Only the lines from the start up to and including the line containing "from mathutils import Vector, Matrix" should be repeated, word for word.

**Given material:**
* * * *
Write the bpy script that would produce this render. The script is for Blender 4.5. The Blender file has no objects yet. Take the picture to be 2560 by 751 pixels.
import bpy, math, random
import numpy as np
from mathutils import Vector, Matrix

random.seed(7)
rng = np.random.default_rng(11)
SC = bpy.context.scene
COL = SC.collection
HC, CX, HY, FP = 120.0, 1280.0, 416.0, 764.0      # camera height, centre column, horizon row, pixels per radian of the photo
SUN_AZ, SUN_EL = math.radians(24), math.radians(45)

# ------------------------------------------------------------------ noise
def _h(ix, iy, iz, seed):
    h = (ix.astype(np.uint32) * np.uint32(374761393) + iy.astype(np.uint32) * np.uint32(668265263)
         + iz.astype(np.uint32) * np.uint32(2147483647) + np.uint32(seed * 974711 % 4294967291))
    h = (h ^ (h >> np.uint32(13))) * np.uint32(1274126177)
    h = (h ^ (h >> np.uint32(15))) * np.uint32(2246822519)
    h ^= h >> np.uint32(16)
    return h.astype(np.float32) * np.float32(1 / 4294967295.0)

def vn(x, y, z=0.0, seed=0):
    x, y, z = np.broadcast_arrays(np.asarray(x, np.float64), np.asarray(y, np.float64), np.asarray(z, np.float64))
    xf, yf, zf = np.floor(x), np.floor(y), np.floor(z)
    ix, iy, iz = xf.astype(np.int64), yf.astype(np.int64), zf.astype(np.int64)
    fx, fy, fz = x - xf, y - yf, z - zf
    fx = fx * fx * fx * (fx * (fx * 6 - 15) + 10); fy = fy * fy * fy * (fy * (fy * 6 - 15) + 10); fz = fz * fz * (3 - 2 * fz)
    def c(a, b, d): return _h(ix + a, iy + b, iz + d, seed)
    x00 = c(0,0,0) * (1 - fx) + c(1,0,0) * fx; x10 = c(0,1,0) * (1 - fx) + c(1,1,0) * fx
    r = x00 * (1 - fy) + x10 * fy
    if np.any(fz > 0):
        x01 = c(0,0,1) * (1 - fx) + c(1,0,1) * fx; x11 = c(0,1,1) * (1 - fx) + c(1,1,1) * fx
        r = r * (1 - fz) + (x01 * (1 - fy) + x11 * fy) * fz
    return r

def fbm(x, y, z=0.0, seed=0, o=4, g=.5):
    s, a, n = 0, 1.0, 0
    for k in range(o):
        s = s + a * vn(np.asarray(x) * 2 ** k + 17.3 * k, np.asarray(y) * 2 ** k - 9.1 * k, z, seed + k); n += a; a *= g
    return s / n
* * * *
**Task output:**
Write the bpy script that would produce this render. The script is for Blender 4.5. The Blender file has no objects yet. Take the picture to be 2560 by 751 pixels.
import bpy, math, random
import numpy as np
from mathutils import Vector, Matrix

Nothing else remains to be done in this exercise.